During this season of fasting, I always start reflecting on what keeping the fast is teaching me. While I'm not keeping the strict dietary fast, I am trying to fast in other ways. And, I'm trying to help Steve keep the fast, too.
While I've said it before, it bears repeating: Fasting teaches me that there's a big difference between what I want and what I need. In other words, I can eat vegan foods and survive. I don't need meat and dairy to be a healthy person. It also teaches me that I can get by with less and still be happy. Thinking about the average American diet in relation to the rest of the world is eye opening. We American's are fat and extravagant. We eat three meals a day, plus snacks, and we pack those meals with processed, pre-made convenience foods of every kind.
Even I, as homespun and thrifty as I like my meals to be, even I am guilty of falling prey to the convenience of boxed breakfast cereals and boxes of macaroni & cheese. I also eat far, far too much.
Here's what the world spends on food per week, pictured with the actual foods, people eating the food, and prices in $US.
North Carolina, USA -- $341.98/wk -- Almost $110/wk per person! Notice all the fast food and convenience foods. No wonder they spend so much to feed just a family of four!
Italy -- $260/wk -- That's $52/wk per person. They eat a lot of bread, fruits, and vegetables, but are still pricier than my own little family. Perhaps that's because Americans, while definitely eating too much and too many convenience foods, also spend less than 10% of their income on food. Our food is not only abundant, it's dang cheap, too!

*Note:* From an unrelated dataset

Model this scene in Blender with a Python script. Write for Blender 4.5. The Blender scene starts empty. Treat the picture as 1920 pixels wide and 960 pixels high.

California, USA -- $160/wk -- This is much more like the average U.S. family that tries to be thrifty. It's still $40/wk per person. Notice they don't eat out as much as the family from North Carolina, but they still fall prey to lots of convenience foods like cereal, frozen pizzas, frozen corn dogs, cookies, and sodas.
Mongolia -- $40/wk -- This family of 4 eats mostly meats and eggs, with bread and potatoes pulling a close second, probably because fresh vegetables aren't that abundant in the hinterlands of Mongolia. That said, they still pay close to $10/wk per person.
Egypt -- $68.53/wk -- Check this out! They feed 12 people a mostly vegetarian diet with some meat thrown in for cheap. I wonder what % of their income this $68 represents.
Ecuador -- $31.55/wk -- Here we have a family of 9 eating what looks like a mostly subsistence farming diet with no meat at all. That's $3.50/wk per person. I think we're finally looking at poverty, but they don't appear to be starving.
Breidjing Camp, Sudan -- $1.23/wk -- A mere 20 cents per week per person.
For my family of four (one being a baby), we spend about $115/week. That's buying organic and all natural foods whenever the budget allows -- including raw-milk and organic veggies from a local farmer, and local free-range chickens and eggs, and local grass-fed beef or bison. We buy some convenience foods for the kiddos -- like natural macaroni and cheese, cereal, and fish sticks. We also occasionally splurge on things like ice cream and juice. I'm very thrifty, and I doubt that someone would be able to eat a similar diet to ours for less without buying in bulk from a co-op (something we've never had the financial ability to do). This year, we're going to buy a full side of grass-fed and finished beef from a local free-range rancher and make out like bandits for a mere $2.81/lb! Although the cost is all upfront, it will probably bring our weekly food budget down to $100/wk and save us something like $390 this year in food costs.
When we first got married, we were a lot more poor than we currently are, and we could get away with spending $115/month on groceries for just the two of us. To do that, we rarely ate meat, and we certainly didn't care about having a
Nourishing Traditions type of all natural/local/organic diet. It was also a decade ago, and food prices have seen inflation of anywhere between 8 and 20% annually since then.
According to the Federal Government statistics, the average poorer 2 person family spends at least $300/month on groceries.